SSS: Your interior projects employ a diverse palette of materials. How good a job, do you think, has interior design been in adopting new material and manufacturing innovations? How does it absorb these technologies in unique ways?

ET: Typically, the interior designers and architects that we have worked with are extremely conscious of adopting new uses for materials and processes. Of course if they weren’t, they probably wouldn’t have come to us in the first place. It comes down to accessibility. Our goal with the Machinemade platform is to provide this access to even more design professionals so they can engage in this type of crucial experimentation. It’s clear this will result in more material and process innovation as the manufacturing side opens up to the individual designer—be it some wacked-out retail space or refined custom furniture for residential housing.

SSS: The use of the computer and rapid prototyping has completely changed design over the last two decades. What would you say to a new generation of interior design students and practitioners, who have been raised on a steady digital diet?

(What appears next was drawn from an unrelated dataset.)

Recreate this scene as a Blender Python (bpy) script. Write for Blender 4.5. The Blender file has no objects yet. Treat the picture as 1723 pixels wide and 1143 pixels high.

ET: From a manufacturing point of view, this opens up an entire chapter of innovating smarter ways of making. For the designer, it affords them the opportunity to readily generate bespoke solutions for projects of all scales and budgets. As these tools are becoming less and less about what can be achieved formally (“Look! Twelve-thousand slightly different parts!”), they are able to be used in a more fundamental and disruptive manner. It’s about rethinking materials, redefining how we make and build by circumventing established barriers and hierarchies. You know, in some sort of post-industrial landscape kind of way.